Shoko Nishimiya and Shoya Ishida don’t purposefully set up a cherry-blossom viewing picnic together, but they do quite literally break bread together, feeding the koi in a nearby river from a bridge. This bridge is first framed by cherry blossoms during the time that the two first reconcile — after their initial reintroduction that Shoya forces before his suicide attempt.
While the shaky nature of their relationship is rooted in past mistakes rather than the more easily-understood passing nature of cherry blossoms blooming, falling to the ground, and dying, Shoko and Shoya’s relationship is ultimately made all the stronger due to the adversity that both characters had to face.
Although it seems heartless to say that, in order to have a stronger relationship they needed to break through their inability to communicate — and the after effects of Shoya’s abysmal bullying behavior — but A Silent Voice makes it abundantly clear that their struggle was necessary.
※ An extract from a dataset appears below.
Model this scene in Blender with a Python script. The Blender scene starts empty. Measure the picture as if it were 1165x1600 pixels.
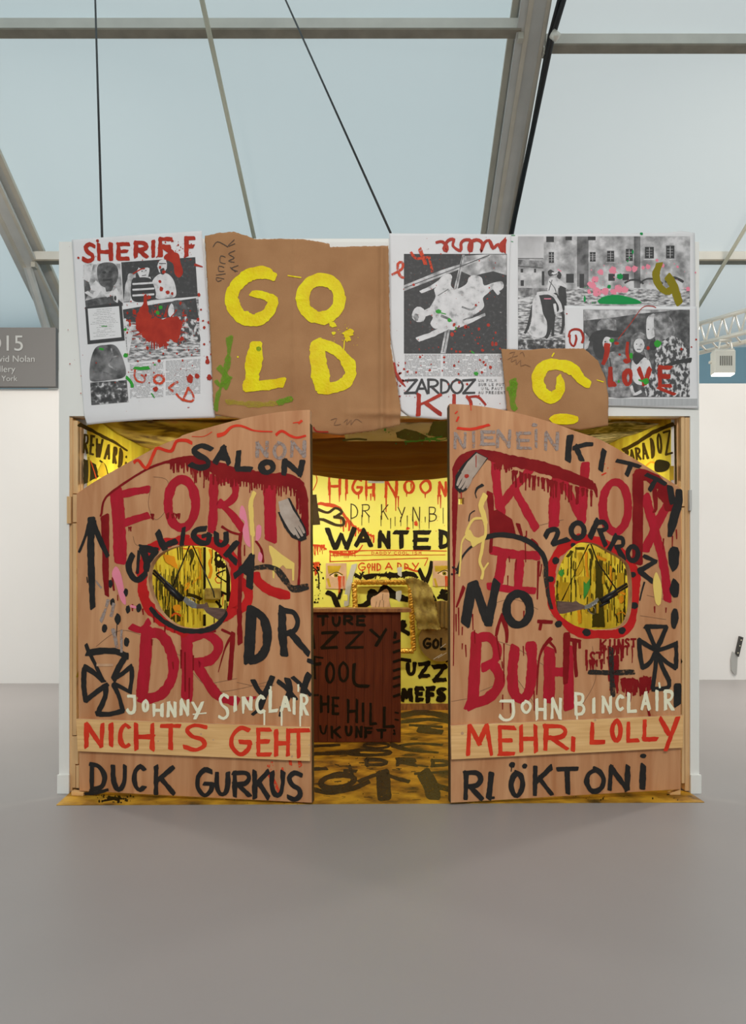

There’s no “good” or “bad” person in the film, just a group of flawed people all failing to relate and understand each other, regardless of whether they were born with the advantage of hearing or not. Relationships, like most everything else, are transient as well.
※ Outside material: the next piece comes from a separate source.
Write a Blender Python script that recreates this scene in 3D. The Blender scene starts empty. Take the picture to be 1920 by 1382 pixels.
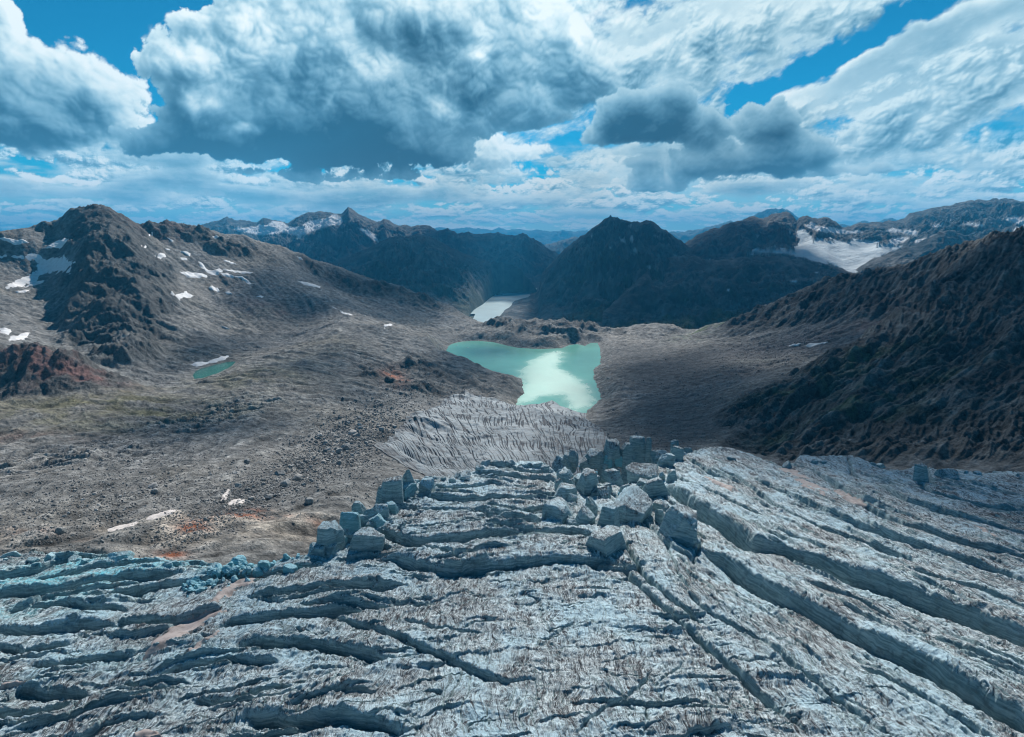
import bpy, math
import numpy as np

sc = bpy.context.scene
R = math.radians

# ------------------------------------------------------------------ camera
FPX, CX, CY, PITCH = 1066.0, 960.0, 691.0, R(13.2)
CP, SP = math.cos(PITCH), math.sin(PITCH)
cam_d = bpy.data.cameras.new("camera")
cam_d.sensor_width = 36.0
cam_d.lens = 36.0 * FPX / 1920.0
cam_d.clip_start = 1.0
cam_d.clip_end = 200000.0
cam = bpy.data.objects.new("camera", cam_d)
cam.location = (0, 0, 0)
cam.rotation_euler = (R(90) - PITCH, 0, 0)
sc.collection.objects.link(cam)
sc.camera = cam

# ------------------------------------------------------------------ light
SUN_EL, SUN_AZ = R(39), R(7)       # azimuth to the right of the view direction (+Y)
sun_d = bpy.data.lights.new("sun", 'SUN')
sun_d.energy = 5.0
sun_d.angle = R(0.5)
sun_d.color = (1.0, 0.955, 0.90)
sun = bpy.data.objects.new("sun", sun_d)
sun.rotation_euler = (R(90) - SUN_EL, 0, R(180) - SUN_AZ)
sc.collection.objects.link(sun)
sun.location = (300, 800, 900)
SUNV = (math.sin(SUN_AZ) * math.cos(SUN_EL), math.cos(SUN_AZ) * math.cos(SUN_EL), math.sin(SUN_EL))

sc.view_settings.view_transform = 'Standard'
sc.view_settings.look = 'None'
sc.view_settings.gamma = 1
sc.view_settings.exposure = 0.20
sc.cycles.max_bounces = 4
sc.cycles.diffuse_bounces = 2
sc.cycles.glossy_bounces = 2
sc.cycles.volume_bounces = 0
sc.cycles.transmission_bounces = 2
sc.cycles.caustics_reflective = False
sc.cycles.use_denoising = True
sc.cycles.denoising_prefilter = 'ACCURATE'
sc.cycles.use_adaptive_sampling = False
sc.cycles.pixel_filter_type = 'BLACKMAN_HARRIS'
sc.cycles.filter_width = 1.1
sc.cycles.use_light_tree = False
sc.cycles.sample_clamp_indirect = 4.0

# ------------------------------------------------------------------ node helper
class NT:
    """Small builder for node trees."""
    def __init__(self, tree):
        self.t = tree
        tree.nodes.clear()
    def n(self, typ, ins=None, **props):
        nd = self.t.nodes.new(typ)
        for k, v in props.items():
            setattr(nd, k, v)
        for k, v in (ins or {}).items():
            sock = nd.inputs[k]
            if isinstance(v, bpy.types.NodeSocket):
                self.t.links.new(v, sock)
            else:
                sock.default_value = v
        return nd
    def m(self, op, a, b=0.0, c=0.0, clamp=False):
        nd = self.n('ShaderNodeMath', {0: a, 1: b, 2: c}, operation=op, use_clamp=clamp)
        return nd.outputs[0]
    def vm(self, op, a, b=(0, 0, 0), scale=None):
        nd = self.n('ShaderNodeVectorMath', {0: a, 1: b}, operation=op)
        if scale is not None:
            if isinstance(scale, bpy.types.NodeSocket): self.t.links.new(scale, nd.inputs['Scale'])
            else: nd.inputs['Scale'].default_value = scale
        return nd.outputs['Value'] if op in ('DOT_PRODUCT', 'LENGTH', 'DISTANCE') else nd.outputs[0]
    def noise(self, vec, scale, detail=6, rough=0.55, dist=0.0, lac=2.0, typ='FBM', out='Fac'):
        nd = self.n('ShaderNodeTexNoise', {'Vector': vec, 'Scale': scale, 'Detail': detail, 'Roughness': rough,
                                           'Lacunarity': lac, 'Distortion': dist})
        nd.noise_type = typ
        return nd.outputs[out]
    def ramp(self, fac, stops, interp='LINEAR'):
        nd = self.n('ShaderNodeValToRGB', {'Fac': fac})
        cr = nd.color_ramp
        cr.interpolation = interp
        while len(cr.elements) < len(stops): cr.elements.new(0.5)
        for e, (p, c) in zip(cr.elements, stops):
            e.position = p
            e.color = (*c, 1) if len(c) == 3 else c
        return nd.outputs[0]
    def maprange(self, v, a, b, c=0.0, d=1.0, typ='SMOOTHSTEP'):
        nd = self.n('ShaderNodeMapRange', {'Value': v, 'From Min': a, 'From Max': b, 'To Min': c, 'To Max': d}, interpolation_type=typ)
        return nd.outputs[0]
    def mix(self, f, a, b, mode='MIX', clampf=True):
        nd = self.t.nodes.new('ShaderNodeMix')
        nd.data_type = 'RGBA'; nd.blend_type = mode; nd.clamp_factor = clampf
        for s, v in ((nd.inputs['Factor'], f), (nd.inputs[6], a), (nd.inputs[7], b)):
            if isinstance(v, bpy.types.NodeSocket): self.t.links.new(v, s)
            elif isinstance(v, (int, float)): s.default_value = v
            else: s.default_value = (*v, 1) if len(v) == 3 else v
        return nd.outputs[2]
    def link(self, a, b):
        self.t.links.new(a, b)

# ------------------------------------------------------------------ sky light
world_ = bpy.data.worlds.new("World"); sc.world = world_; world_.use_nodes = True
k = NT(world_.node_tree)
sky = k.n('ShaderNodeTexSky'); sky.sky_type = 'NISHITA'; sky.sun_disc = False
sky.sun_elevation = SUN_EL; sky.sun_rotation = SUN_AZ; sky.altitude = 2800; sky.air_density = 1.0; sky.dust_density = .3; sky.ozone_density = 2.0
k.link(k.n('ShaderNodeBackground', {'Color': k.mix(1.0, sky.outputs[0], (.07, .85, 1.0), 'MULTIPLY'), 'Strength': .075}).outputs[0], k.n('ShaderNodeOutputWorld').inputs[0])
# ------------------------------------------------------------------ numeric helpers
f32 = np.float32
_rng = np.random.RandomState(7)
_perm = _rng.permutation(4096).astype(np.int32)
_ga = _rng.rand(4096) * 2 * np.pi
_gx, _gy = np.cos(_ga).astype(f32), np.sin(_ga).astype(f32)

def gnoise(x, y, seed=0):
    """2-D gradient noise, about -1..1."""
    xi = np.floor(x); yi = np.floor(y)
    fx = (x - xi).astype(f32); fy = (y - yi).astype(f32)
    xi = xi.astype(np.int64) + seed * 57; yi = yi.astype(np.int64) + seed * 131
    u = fx * fx * fx * (fx * (fx * 6 - 15) + 10)
    v = fy * fy * fy * (fy * (fy * 6 - 15) + 10)
    def g(ix, iy, dx, dy):
        h = _perm[(_perm[ix & 4095] + iy) & 4095]
        return _gx[h] * dx + _gy[h] * dy
    a = g(xi, yi, fx, fy); b = g(xi + 1, yi, fx - 1, fy)
    c = g(xi, yi + 1, fx, fy - 1); d = g(xi + 1, yi + 1, fx - 1, fy - 1)
    a = a + u * (b - a); c = c + u * (d - c)
    return (a + v * (c - a)) * 1.45

def fbm(x, y, wl, octs=6, gain=0.5, seed=0, lac=2.03):
    s = 0; a = 1.0; f = 1.0 / wl; tot = 0
    for o in range(octs):
        s = s + a * gnoise(x * f, y * f, seed + o * 3); tot += a
        a *= gain; f *= lac
    return s / tot

def ridged(x, y, wl, octs=6, gain=0.55, seed=0, lac=2.03):
    """ridged multifractal 0..1, sharp crests"""
    s = 0; a = 1.0; f = 1.0 / wl; tot = 0; w = 1.0
    for o in range(octs):
        n = 1 - np.abs(gnoise(x * f, y * f, seed + o * 3)); n = n * n
        s = s + a * n * w; tot += a
        w = np.clip(n * 1.6, 0.15, 1)
        a *= gain; f *= lac
    return s / tot

def ss(a, b, x):
    t = np.clip((x - a) / (b - a), 0, 1)
    return t * t * (3 - 2 * t)

def st(u, v):
    """pixel of the photograph -> (x/y, z/y) of the ray through it"""
    u = np.asarray(u, float); v = np.asarray(v, float)
    dy = FPX * CP + (CY - v) * SP
    return (u - CX) / dy, (-FPX * SP + (CY - v) * CP) / dy

def world(u, v, d):
    s, t = st(u, v)
    return s * d, d + 0 * s, t * d

def proj(x, y, z):
    """world -> pixel (for reading positions back)"""
    yc = y * CP - z * SP; zc = y * SP + z * CP
    return CX + FPX * x / yc, CY - FPX * zc / yc

def polydist(px, py, poly):
    """signed distance to a closed polygon, positive inside"""
    n = len(poly); best = np.full(px.shape, 1e18); ins = np.zeros(px.shape, bool)
    for i in range(n):
        x0, y0 = poly[i]; x1, y1 = poly[(i + 1) % n]
        ex, ey = x1 - x0, y1 - y0
        l2 = ex * ex + ey * ey + 1e-12
        t = np.clip(((px - x0) * ex + (py - y0) * ey) / l2, 0, 1)
        d2 = (px - x0 - t * ex) ** 2 + (py - y0 - t * ey) ** 2
        best = np.minimum(best, d2)
        c = ((y0 > py) != (y1 > py)) & (px < (x1 - x0) * (py - y0) / (y1 - y0 + 1e-30) + x0)
        ins ^= c
    d = np.sqrt(best)
    return np.where(ins, d, -d)

def linedist(px, py, line):
    """distance to an open polyline: (signed distance, left of travel positive; 0..1 position along)"""
    seg = []; tot = 0
    for i in range(len(line) - 1):
        l = math.hypot(line[i + 1][0] - line[i][0], line[i + 1][1] - line[i][1]); seg.append((tot, l)); tot += l
    best = np.full(px.shape, 1e18); sg = np.zeros(px.shape); pos = np.zeros(px.shape)
    for i in range(len(line) - 1):
        x0, y0 = line[i]; x1, y1 = line[i + 1]
        ex, ey = x1 - x0, y1 - y0
        l2 = ex * ex + ey * ey + 1e-12
        t = np.clip(((px - x0) * ex + (py - y0) * ey) / l2, 0, 1)
        rx, ry = px - x0 - t * ex, py - y0 - t * ey
        d2 = rx * rx + ry * ry
        cr = ex * ry - ey * rx
        m = d2 < best
        best = np.where(m, d2, best); sg = np.where(m, np.sign(cr), sg)
        pos = np.where(m, (seg[i][0] + t * seg[i][1]) / tot, pos)
    return np.sqrt(best) * np.where(sg == 0, 1, sg), pos

class Grid:
    """A height field on a fan grid: columns of constant x/y, rows of constant y, evenly spaced in log(y)."""
    def __init__(self, s0, s1, ns, d0, d1, nd):
        self.s = np.linspace(s0, s1, ns); self.L = np.linspace(math.log(d0), math.log(d1), nd)
        self.S, self.LL = np.meshgrid(self.s, self.L)
        self.Y = np.exp(self.LL); self.X = self.S * self.Y
        self.Z = np.zeros_like(self.X)
    def samp(self, x, y, F=None):
        F = self.Z if F is None else F
        x = np.asarray(x, float); y = np.asarray(y, float)
        a = (x / y - self.s[0]) / (self.s[1] - self.s[0]); b = (np.log(y) - self.L[0]) / (self.L[1] - self.L[0])
        a = np.clip(a, 0, len(self.s) - 1.001); b = np.clip(b, 0, len(self.L) - 1.001)
        i = a.astype(int); j = b.astype(int); fa = a - i; fb = b - j
        return ((F[j, i] * (1 - fa) + F[j, i + 1] * fa) * (1 - fb) + (F[j + 1, i] * (1 - fa) + F[j + 1, i + 1] * fa) * fb)
    def cast(self, u, v):
        """where the ray through a pixel first meets the surface: (x, y, z)"""
        s, t = st(u, v); s = np.atleast_1d(s); t = np.atleast_1d(t)
        i = np.clip(np.rint((s - self.s[0]) / (self.s[1] - self.s[0])).astype(int), 0, len(self.s) - 1)
        T = self.Z[:, i] / self.Y[:, i]
        hit = T >= t[None, :]
        k = np.where(hit.any(0), hit.argmax(0), len(self.L) - 1)
        y = np.exp(self.L[k]); return s * y, y, t * y

def mesh_from(name, co, faces4=None, faces3=None):
    me = bpy.data.meshes.new(name)
    co = np.ascontiguousarray(co, dtype=f32)
    me.vertices.add(len(co)); me.vertices.foreach_set('co', co.ravel())
    fl = []; sizes = []
    if faces4 is not None and len(faces4): fl.append(np.asarray(faces4, np.int32).ravel()); sizes.append(np.full(len(faces4), 4, np.int32))
    if faces3 is not None and len(faces3): fl.append(np.asarray(faces3, np.int32).ravel()); sizes.append(np.full(len(faces3), 3, np.int32))
    fl = np.concatenate(fl); sizes = np.concatenate(sizes)
    me.loops.add(len(fl)); me.loops.foreach_set('vertex_index', fl)
    me.polygons.add(len(sizes))
    st_ = np.zeros(len(sizes), np.int32); st_[1:] = np.cumsum(sizes)[:-1]
    me.polygons.foreach_set('loop_start', st_)
    me.update(calc_edges=True)
    return me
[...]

Cherry blossoms or flowering trees often frame Shoko and Shoya, but also play a large role in Shoya’s other relationships, most specifically his friendship with Tomohiro Nagatsuka.
Nagatsuka takes the spotlight next to Shoya under the cherry blossoms while Shoya eats lunch and muses over how, or if, he should approach Shoko again. At this point in time, Nagatsuka is not recognizable as a potential friend — or even as a person — to Shoya. Since he bullied Shoko back in elementary school, Shoya has purposefully shut people out, denoted by the large blue “X” marks over his classmates’ faces.
Petals continue to fall when Shoya comes to the aid of Nagatsuka later on. Shoya approaches a school bully who is trying to steal Nagatsuka’s bicycle and offers his own in exchange. This interaction is viewed primarily at a distance as cherry blossom petals fall at their feet.
The blossoms give each of these encounters a feeling of chance and impermanence. What if Shoya hadn’t come to Nagatsuka’s aid? What is the difference in Shoya’s life following this interaction and how could it have turned out differently?
People try to put us d-down (Talkin’ ’bout my generation)
Just because we g-g-get around (Talkin’ ’bout my generation)
Things they do look awful c-c-cold (Talkin’ ’bout my generation)
I hope I die before I get old (Talkin’ ’bout my generation)
–My Generation, The Who
One of the more interesting choices insisted upon by director Naoko Yamada was the use of The Who’s My Generation. In her words, “I started wondering what Shoya was like at that point: a kid who feels invincible but also deals with perhaps unfounded frustration. This song appeared in my mind with a bang.”
Cherry blossoms frame Shoya here as well. The lead-in to the My Generation flashback segment shows Shoya walking across the bridge to visit Shoko one last time before following through on his plan to kill himself. He doesn’t enact this plan, but that short scene of him walking across the bridge with Shoko’s notebook is yet another nod to the volatility and adversity present in their relationship.
While the song cheerily plays during the flashback, the audience is introduced to Shoya and his two close elementary school friends, Kazuki Shimada and Keisuke Hirose, as well as classmates Naoka Ueno and Miki Kawai. All of these relationships, particularly his ones with Shimada and Hirose, are fleeting, their beauty forever entrenched in his youth, before he met and came to know Shoko.